O último Carnaval do bicheiro

Morreu em Miami o ex-corretor zoológico Oswaldo de Souza, o Afunfa. Foi o maior e mais controvertido nome do Carnaval curitibano de todos os tempos. Era um bamba não pelas suas habilidades de mestre-sala ou mestre de bateria. Ginga não tinha nenhuma, mas tinha cintura para alegrar a Escola de Samba Escola Mocidade Azul com o mais importante: a verba do jogo do bicho.

Afunfa era o Castor de Andrade da Água Verde. Nascido em Paranaguá, veio de uma prole de 13 irmãos. Sua mãe, descendente do lendário Juca Tigre da Revolução Federalista, chegou a ser rainha do Carnaval de Paranaguá. O pai, Roque da Silva, era um catarinense que no ano de 1922, no centenário Independência do Brasil, foi de Paranaguá ao Rio de Janeiro de canoa. Ganhou um prêmio de 50 contos de réis que até hoje a família não viu a cor do dinheiro.

O Carnaval de Afunfa começou em Paranaguá, mas só foi cair no samba em Curitiba, quando aderiu ao Bloco Ases da Alegria, passando depois para a Escola D. Pedro II. Em seguida, com sua vasta experiência de moleque que ganhou os “tubos” vendendo frascos de lança-perfume, comandou a transformação da D. Pedro II em Mocidade Azul, a campeã das campeãs.

Na melhor tradição zoológica, Afunfa investia grande parte de seus imensos lucros na manutenção de uma escola de samba que não faria feio no Rio de Janeiro. Assim poderoso e generoso, era acusado pelos dirigentes das outras agremiações de inflacionar a festa.
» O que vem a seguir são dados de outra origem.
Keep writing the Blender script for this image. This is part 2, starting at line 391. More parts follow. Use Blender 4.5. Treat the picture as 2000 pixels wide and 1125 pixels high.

Contratava figurinistas e coreógrafos profissionais, comprava o passe dos melhores passistas e ritmistas das outras escolas. “Minha alegria é fazer um carnaval bonito para a cidade”, dizia, e respondia as acusações dos vencidos com espírito esportivo: “O mais importante não é competir, é vencer. E vencer no grito, se necessário”. No final das apurações, o grito que dava na Marechal Deodoro ecoava pela Rua Emiliano Perneta mais do que um berro de Tarzan.

Afunfa era um dos raros bicheiros que assumiam a contravenção. Apesar de várias vezes na cadeia, não tinha papas na língua: ” Em época de eleições, o governo sempre fica em cima. Os bacanas precisam de dinheiro para tocar a campanha. E a polícia sempre levou o dela porque funcionário público sempre foi mal pago. O jogo do bicho, por ser honesto, vai acabar. Não vejo muito futuro no jogo do bicho em Curitiba”.

Depois de 35 anos de Carnaval, Afunfa foi ao fundo do poço num episódio trágico com a mulher, passou um tempo na cadeia, perdeu o poder na contravenção e acabou dando certo em Miami, onde ao lado dos filhos se estabeleceu no comércio e assistência técnica de produtos de informática. Já aposentado e enfim desfrutando de algum sossego, a última notícia que recebemos do carnavalesco veio por e-mail na manhã de sábado passado:

– Sr. Dante: serve este para informar que o Sr. Oswaldo, o Afunfa, faleceu ontem, nos EUA, vítima de problemas cardíacos.